March 03, 2009

Risk Assessments Recommended for Companies as SEC Prepares to Flex Its Muscles

The increase in the SEC's enforcement tone, coupled with mass layoffs, could be setting the stage for serious compliance risks at various public companies.

I just read "Companies in Dangerous Position as SEC Prepares to Flex Its Muscles", a National Law Journal interview with Michael Dockterman, a litigation partner at Chicago's Wildman, Harrold, Allen & Dixon, whose practice includes advising boards on corporate governance and compliance issues.  He spoke about why boards need to boost compliance, even amid corporate budget cutbacks.
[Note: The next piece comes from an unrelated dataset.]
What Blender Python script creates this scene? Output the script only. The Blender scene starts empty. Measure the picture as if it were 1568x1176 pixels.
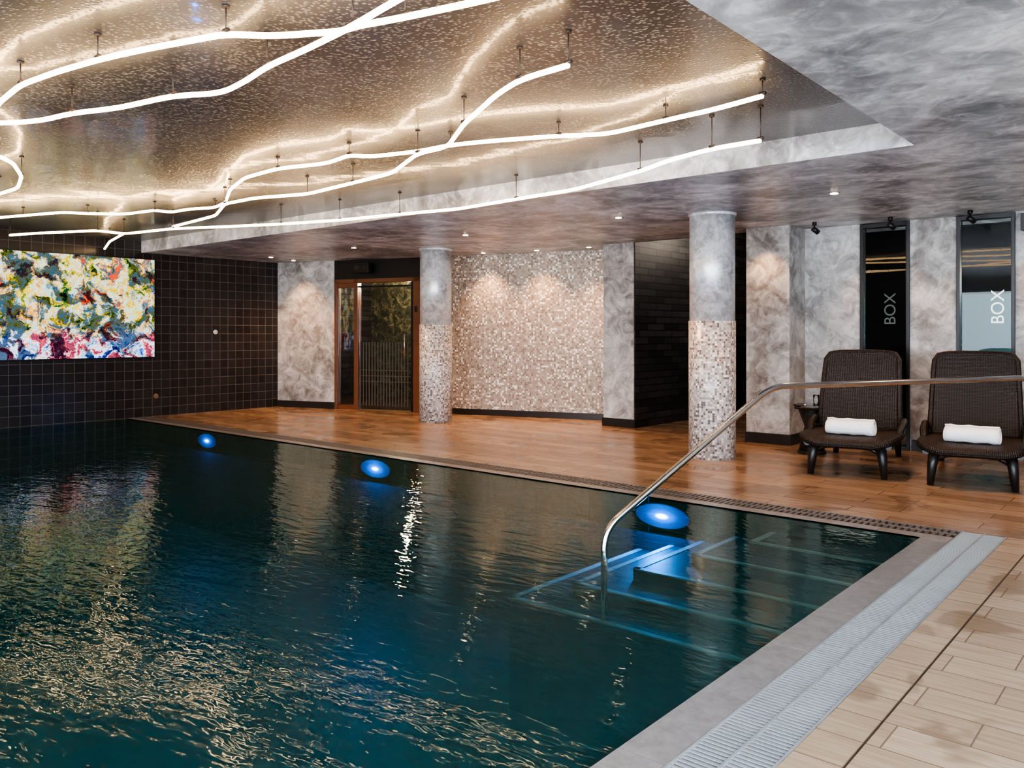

A key take-away is that as the remaining employees are increasingly overworked as the result of mass layoffs, there are fewer people with less time to focus on compliance issues.  Meanwhile, the SEC appears to be gearing up via policy changes to boost the commission's enforcement powers.  This doesn't bode well for companies who may be spending less time on compliance in order to deal with more pressing issues.

Thus he recommends that directors should not reduce the amount of time spent on performing and evaluating risk assessments that should be at the foundation of all compliance programs.  "Companies should look at where their operations are rubbing up against legal requirements, financial or otherwise. How are we certain that the way in which we're conducting our operations is in compliance with laws, including labor laws, environmental, antitrust and securities laws -- the whole gamut?"

I'll add that in addition to the more obvious areas above, eDiscovery and litigation readiness are just as important in companies' compliance programs.  In all those areas listed above, electronically stored information (ESI) is going to be present.  The company's ability - or inability - to properly preserve, collect, review, and produce ESI could have far-ranging implications and impact.

I've heard from so many companies' attorneys that they know they have significant risks relating to eDiscovery and many feel that they've just been "lucky so far."  Typically, preservation, collection, and spoliation issues are keeping GC's and AGC's up at night.  As law department budgets are being cut by as much as 20%, their job is certainly made more difficult.

However, those with the appropriate balance of short-term and long-term vision are finding ways (and funds) to invest in the future of the company by addressing these issues before they blow up on counsel and IT.  When you consider the hard dollar costs, the blow to both the company's and legal department's reputations and position in the marketplace, and resulting fallout, one "compelling event" (as we tend to call it in the trade) can cost the company far, far more than any amount of proactive investment that could have prevented or greatly mitigated it in the first place.

Some are taking better stock of where they are, identifying their gaps, and then putting in place both procedures and technology, where justified, to address them.  For some, it's slow going, making only modest gains and inching along while hoping the recession doesn't stretch out too long, or the cuts become too deep.  And many, I suspect, are experiencing much quiet desperation hoping (and some might even say gambling) that they don't experience that "compelling event" before they are better able to address the underlying issues.

The problem is that in the current economic climate, between terminations of executives and increased SEC investigations, companies will likely experience more of these with upper management involved as both plaintiffs and defendants.  These tend to be higher dollar, higher risk, and higher visibility.

Especially with staff culling, many companies simply lack the internal expertise to have a broad enough understanding of industry best practices and the resources to define and implement them effectively - whether it's records management, information governance, or litigation readiness.  My suggestion is that it's better to spend a relatively small amount on addressing them now with outside help and making steady progress (even if it's not as fast as you'd prefer, it is still progress) and positioning it internally as a significant cost avoidance program.  It's also a metric that can be reported upward to the board as a sign of responsible management.

You might be surprised how much people are willing to listen about cost avoidance these days.  Be prepared to discuss ROI not so much in terms of estimable dollars (as we know these types of matters are very difficult to predict dollar-wise), but in terms of number of events avoided.  If you could make your money back by avoiding just a handful of these events, that's a very compelling ROI story to tell.  If pressed for dollar estimates, give ranges and tiers for enhanced credibility.

So while budgets are being cut, there is still a need for proactive risk management.  As internal resources dwindle, consider augmenting your efforts with outside expertise.  Compared to the cost of not doing it, it's actually a very responsible thing to do in the long run.